◆ Supplied material:
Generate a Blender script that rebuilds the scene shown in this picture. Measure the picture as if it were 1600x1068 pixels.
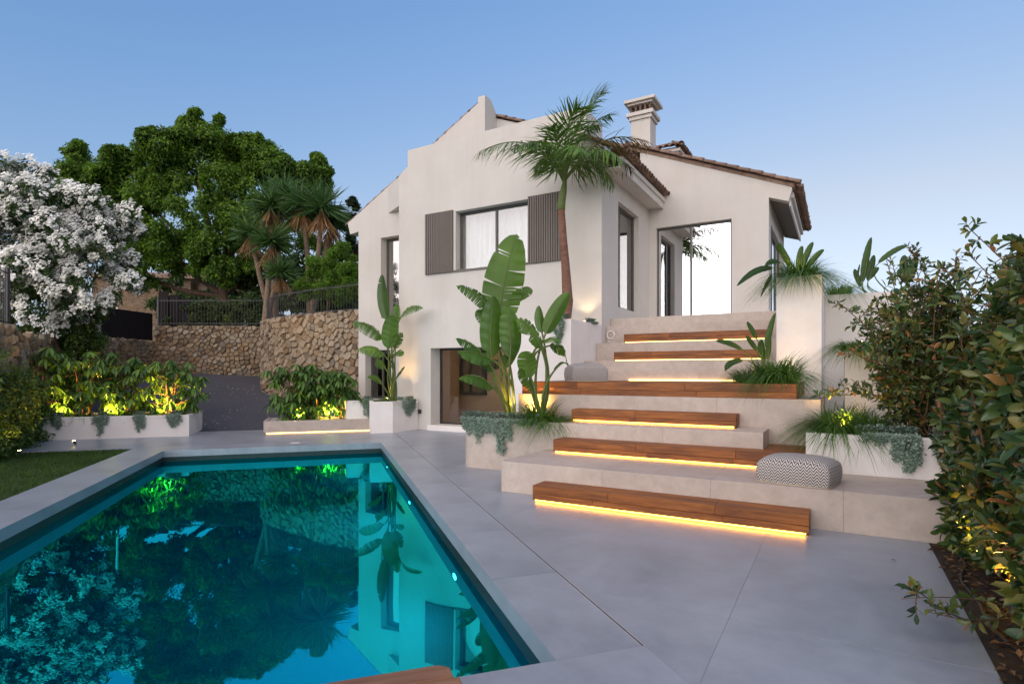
import bpy, bmesh, math, random
import numpy as np
from mathutils import Vector, Matrix

for o in list(bpy.data.objects):
    bpy.data.objects.remove(o, do_unlink=True)
SC = bpy.context.scene
COL = SC.collection
random.seed(7)
RNG = np.random.default_rng(11)
R = math.radians

# ------------------------------------------------------------------ camera
cam_d = bpy.data.cameras.new('camera')
cam_d.sensor_width = 36.0
cam_d.lens = 36.0 * 889 / 1600
cam_d.shift_y = 48 / 1600
cam_d.clip_start = 0.05
cam_d.clip_end = 3000
cam = bpy.data.objects.new('camera', cam_d)
cam.location = (0, 0, 1.5)
cam.rotation_euler = (R(90), 0, 0)
COL.objects.link(cam)
SC.camera = cam
SC.render.resolution_x = 1024
SC.render.resolution_y = 683

# ------------------------------------------------------------------ world: dusk sky, sun low behind the camera
SUN_AZ = math.atan2(-0.86, -0.50)          # compass vector x,y of the sun: behind and left of the camera
SUN_EL = R(10)
world = bpy.data.worlds.new('World')
SC.world = world
world.use_nodes = True
wn = world.node_tree.nodes; wl = world.node_tree.links
wn.clear()
w_out = wn.new('ShaderNodeOutputWorld')
w_bg = wn.new('ShaderNodeBackground')
w_sky = wn.new('ShaderNodeTexSky')
w_sky.sky_type = 'NISHITA'
w_sky.sun_disc = False
w_sky.sun_elevation = SUN_EL
w_sky.sun_rotation = math.atan2(math.cos(SUN_AZ), math.sin(SUN_AZ))
w_sky.altitude = 50
w_sky.air_density = 1.0
w_sky.dust_density = 1.4
w_sky.ozone_density = 5.0
w_bg.inputs['Strength'].default_value = 0.121
w_gam = wn.new('ShaderNodeGamma'); w_gam.inputs[1].default_value = 0.8        # soft dusk dome: zenith and horizon closer together
w_tint = wn.new('ShaderNodeMix'); w_tint.data_type = 'RGBA'; w_tint.blend_type = 'MULTIPLY'; w_tint.inputs[0].default_value = 1.0
w_tint.inputs[7].default_value = (1.08, 0.99, 0.98, 1)
wl.new(w_sky.outputs[0], w_gam.inputs[0]); wl.new(w_gam.outputs[0], w_tint.inputs[6]); 
w_bw = wn.new('ShaderNodeRGBToBW'); wl.new(w_tint.outputs[2], w_bw.inputs[0])
w_pale = wn.new('ShaderNodeMix'); w_pale.data_type = 'RGBA'; w_pale.blend_type = 'MULTIPLY'; w_pale.inputs[0].default_value = 1.0
w_pale.inputs[7].default_value = (0.90, 1.01, 1.17, 1); wl.new(w_bw.outputs[0], w_pale.inputs[6])
w_fac = wn.new('ShaderNodeMapRange'); w_fac.inputs[1].default_value = 0.80; w_fac.inputs[2].default_value = 1.75; w_fac.inputs[3].default_value = 0.0; w_fac.inputs[4].default_value = 0.85
wl.new(w_bw.outputs[0], w_fac.inputs[0])
w_mix = wn.new('ShaderNodeMix'); w_mix.data_type = 'RGBA'                      # hazy air: the brighter the sky, the paler
wl.new(w_fac.outputs[0], w_mix.inputs[0]); wl.new(w_tint.outputs[2], w_mix.inputs[6]); wl.new(w_pale.outputs[2], w_mix.inputs[7])
wl.new(w_mix.outputs[2], w_bg.inputs[0]); wl.new(w_bg.outputs[0], w_out.inputs[0])

sun_d = bpy.data.lights.new('sun', 'SUN')
sun_d.energy = 1.25
sun_d.angle = R(150)            # afterglow of half the western sky, no hard shadows
sun_d.color = (1.0, 0.74, 0.57)
sun = bpy.data.objects.new('sun', sun_d)
_sd = Vector((math.cos(SUN_AZ), math.sin(SUN_AZ), math.tan(SUN_EL))).normalized()
sun.rotation_euler = (-_sd).to_track_quat('-Z', 'Y').to_euler()
sun.location = (-6, -8, 12)
COL.objects.link(sun)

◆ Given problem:
Restate the material word for word from its first line through the line containing "R = math.radians", both included; the pictures do not belong in it.

◆ Expected answer:
Generate a Blender script that rebuilds the scene shown in this picture. Measure the picture as if it were 1600x1068 pixels.
import bpy, bmesh, math, random
import numpy as np
from mathutils import Vector, Matrix

for o in list(bpy.data.objects):
    bpy.data.objects.remove(o, do_unlink=True)
SC = bpy.context.scene
COL = SC.collection
random.seed(7)
RNG = np.random.default_rng(11)
R = math.radians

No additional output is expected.